-- Begin DATASET RECORDS --

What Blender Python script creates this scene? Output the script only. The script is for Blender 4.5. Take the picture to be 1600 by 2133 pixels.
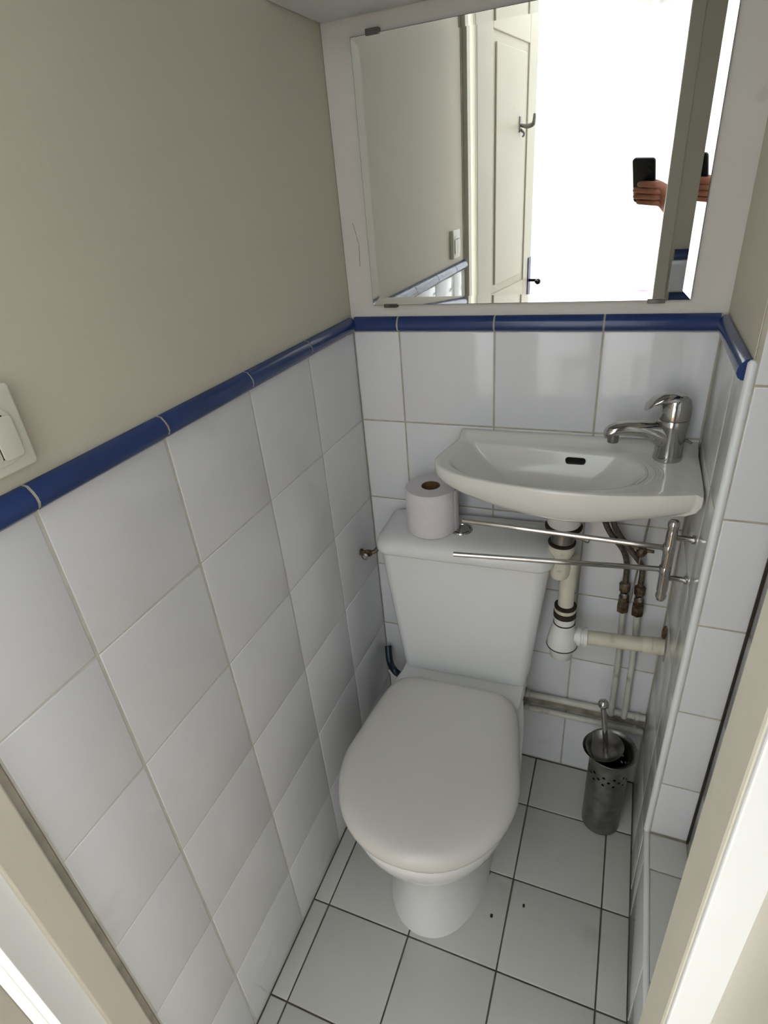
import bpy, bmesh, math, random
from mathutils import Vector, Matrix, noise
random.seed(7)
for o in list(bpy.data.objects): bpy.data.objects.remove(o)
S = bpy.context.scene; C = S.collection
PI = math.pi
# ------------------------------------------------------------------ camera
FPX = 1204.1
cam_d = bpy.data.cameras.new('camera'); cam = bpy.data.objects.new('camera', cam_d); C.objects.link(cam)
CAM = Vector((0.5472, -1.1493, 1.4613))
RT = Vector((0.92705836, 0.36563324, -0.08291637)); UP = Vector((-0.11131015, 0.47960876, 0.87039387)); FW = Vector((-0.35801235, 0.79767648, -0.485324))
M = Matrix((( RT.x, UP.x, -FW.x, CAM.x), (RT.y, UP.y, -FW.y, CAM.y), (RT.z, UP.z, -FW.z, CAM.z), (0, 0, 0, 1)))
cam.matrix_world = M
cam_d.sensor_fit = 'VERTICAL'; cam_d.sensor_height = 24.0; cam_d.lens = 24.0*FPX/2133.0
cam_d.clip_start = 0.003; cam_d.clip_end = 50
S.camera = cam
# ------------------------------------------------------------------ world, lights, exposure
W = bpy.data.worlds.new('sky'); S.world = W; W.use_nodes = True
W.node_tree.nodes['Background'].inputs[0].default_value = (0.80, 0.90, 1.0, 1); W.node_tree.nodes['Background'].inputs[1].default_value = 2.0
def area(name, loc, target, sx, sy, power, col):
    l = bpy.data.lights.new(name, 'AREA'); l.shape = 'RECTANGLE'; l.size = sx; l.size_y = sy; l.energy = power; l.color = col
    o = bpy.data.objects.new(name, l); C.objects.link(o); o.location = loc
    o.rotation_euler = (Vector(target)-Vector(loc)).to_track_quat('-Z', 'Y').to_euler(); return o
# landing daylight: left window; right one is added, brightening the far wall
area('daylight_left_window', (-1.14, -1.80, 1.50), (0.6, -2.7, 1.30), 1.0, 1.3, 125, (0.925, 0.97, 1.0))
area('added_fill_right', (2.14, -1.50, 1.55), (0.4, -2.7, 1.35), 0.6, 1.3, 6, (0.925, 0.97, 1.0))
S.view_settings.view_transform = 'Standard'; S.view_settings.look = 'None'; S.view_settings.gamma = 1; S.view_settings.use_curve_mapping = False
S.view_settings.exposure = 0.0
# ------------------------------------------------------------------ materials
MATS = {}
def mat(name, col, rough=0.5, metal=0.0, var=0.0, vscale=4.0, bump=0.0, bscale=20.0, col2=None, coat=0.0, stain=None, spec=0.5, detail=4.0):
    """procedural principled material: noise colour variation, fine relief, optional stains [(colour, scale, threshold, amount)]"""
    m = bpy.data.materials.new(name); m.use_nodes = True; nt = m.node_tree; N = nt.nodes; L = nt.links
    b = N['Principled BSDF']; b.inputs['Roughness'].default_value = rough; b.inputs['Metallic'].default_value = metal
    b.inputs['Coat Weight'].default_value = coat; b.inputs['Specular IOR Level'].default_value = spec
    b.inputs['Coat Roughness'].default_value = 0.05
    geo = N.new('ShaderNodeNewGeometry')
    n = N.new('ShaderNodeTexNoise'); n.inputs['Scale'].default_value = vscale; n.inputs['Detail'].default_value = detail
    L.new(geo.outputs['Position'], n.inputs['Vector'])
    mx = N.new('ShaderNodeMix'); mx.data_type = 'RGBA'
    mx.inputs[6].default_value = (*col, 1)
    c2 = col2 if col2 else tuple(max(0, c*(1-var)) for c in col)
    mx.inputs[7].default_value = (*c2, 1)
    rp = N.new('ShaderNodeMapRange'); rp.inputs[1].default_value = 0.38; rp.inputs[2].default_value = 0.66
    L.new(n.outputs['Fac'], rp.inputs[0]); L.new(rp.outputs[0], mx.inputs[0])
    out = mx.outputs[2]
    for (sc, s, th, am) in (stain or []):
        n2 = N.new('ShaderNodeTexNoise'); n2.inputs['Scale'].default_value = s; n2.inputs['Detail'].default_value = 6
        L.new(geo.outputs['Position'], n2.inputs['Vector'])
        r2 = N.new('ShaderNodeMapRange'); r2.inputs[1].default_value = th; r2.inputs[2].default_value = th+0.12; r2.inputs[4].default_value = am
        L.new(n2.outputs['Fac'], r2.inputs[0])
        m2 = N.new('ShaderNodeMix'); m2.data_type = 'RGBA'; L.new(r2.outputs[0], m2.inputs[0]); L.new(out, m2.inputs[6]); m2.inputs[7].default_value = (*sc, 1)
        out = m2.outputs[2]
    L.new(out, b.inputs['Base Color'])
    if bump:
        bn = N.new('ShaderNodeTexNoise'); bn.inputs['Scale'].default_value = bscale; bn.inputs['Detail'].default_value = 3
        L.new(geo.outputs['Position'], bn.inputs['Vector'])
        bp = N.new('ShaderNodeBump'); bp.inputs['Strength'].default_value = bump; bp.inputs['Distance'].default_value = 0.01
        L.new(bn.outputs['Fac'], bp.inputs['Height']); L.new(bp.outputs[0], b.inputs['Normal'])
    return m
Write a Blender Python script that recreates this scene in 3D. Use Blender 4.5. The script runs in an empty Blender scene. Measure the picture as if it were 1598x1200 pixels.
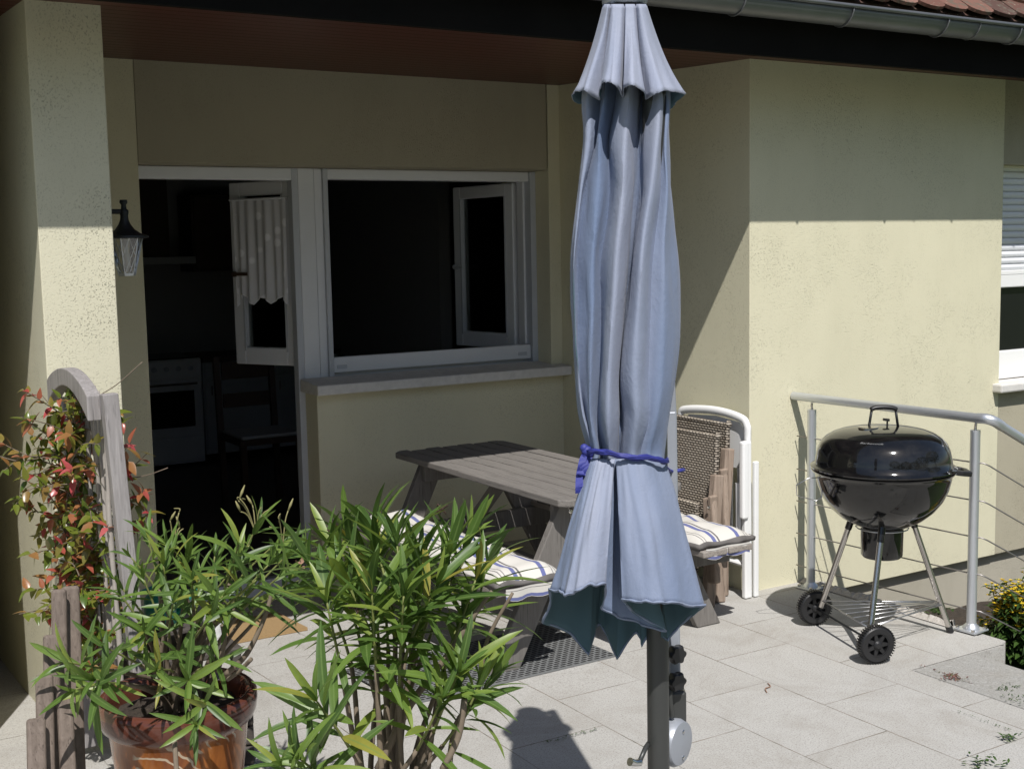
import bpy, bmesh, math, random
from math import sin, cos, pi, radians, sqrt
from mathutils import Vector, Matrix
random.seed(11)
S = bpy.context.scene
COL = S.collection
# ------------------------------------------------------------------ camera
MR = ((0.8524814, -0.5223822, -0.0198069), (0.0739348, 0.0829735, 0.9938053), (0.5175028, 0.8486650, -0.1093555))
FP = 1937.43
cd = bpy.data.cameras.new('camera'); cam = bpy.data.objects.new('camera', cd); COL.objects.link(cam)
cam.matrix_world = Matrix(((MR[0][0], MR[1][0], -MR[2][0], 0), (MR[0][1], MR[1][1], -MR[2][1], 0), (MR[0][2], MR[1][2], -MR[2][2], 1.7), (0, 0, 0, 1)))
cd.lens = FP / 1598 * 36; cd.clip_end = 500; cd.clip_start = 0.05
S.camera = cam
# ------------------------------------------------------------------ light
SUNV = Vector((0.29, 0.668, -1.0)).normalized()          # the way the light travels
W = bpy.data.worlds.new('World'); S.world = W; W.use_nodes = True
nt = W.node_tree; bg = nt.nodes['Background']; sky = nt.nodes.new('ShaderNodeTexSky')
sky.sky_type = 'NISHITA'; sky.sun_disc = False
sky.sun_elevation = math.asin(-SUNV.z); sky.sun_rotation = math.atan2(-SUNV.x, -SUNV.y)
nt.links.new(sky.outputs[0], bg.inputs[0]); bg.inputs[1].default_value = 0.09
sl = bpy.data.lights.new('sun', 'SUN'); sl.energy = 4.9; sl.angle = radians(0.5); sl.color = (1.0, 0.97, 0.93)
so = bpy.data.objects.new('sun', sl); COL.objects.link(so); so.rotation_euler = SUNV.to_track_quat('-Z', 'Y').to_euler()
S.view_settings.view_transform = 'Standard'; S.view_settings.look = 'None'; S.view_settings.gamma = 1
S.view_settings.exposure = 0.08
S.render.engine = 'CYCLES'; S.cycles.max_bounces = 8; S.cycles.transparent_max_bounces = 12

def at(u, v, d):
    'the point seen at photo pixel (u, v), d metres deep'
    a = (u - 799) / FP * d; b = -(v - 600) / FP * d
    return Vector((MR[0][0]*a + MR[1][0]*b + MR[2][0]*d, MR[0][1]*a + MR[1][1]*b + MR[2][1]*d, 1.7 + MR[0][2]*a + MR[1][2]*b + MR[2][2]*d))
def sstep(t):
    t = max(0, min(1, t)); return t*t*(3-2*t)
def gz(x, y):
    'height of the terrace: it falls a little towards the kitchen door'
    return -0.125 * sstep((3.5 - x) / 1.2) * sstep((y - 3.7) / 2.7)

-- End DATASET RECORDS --

** EXERCISE **
Say how many lines contain the string "scene", giving nothing but the count.

** WRITTEN RESPONSE **
4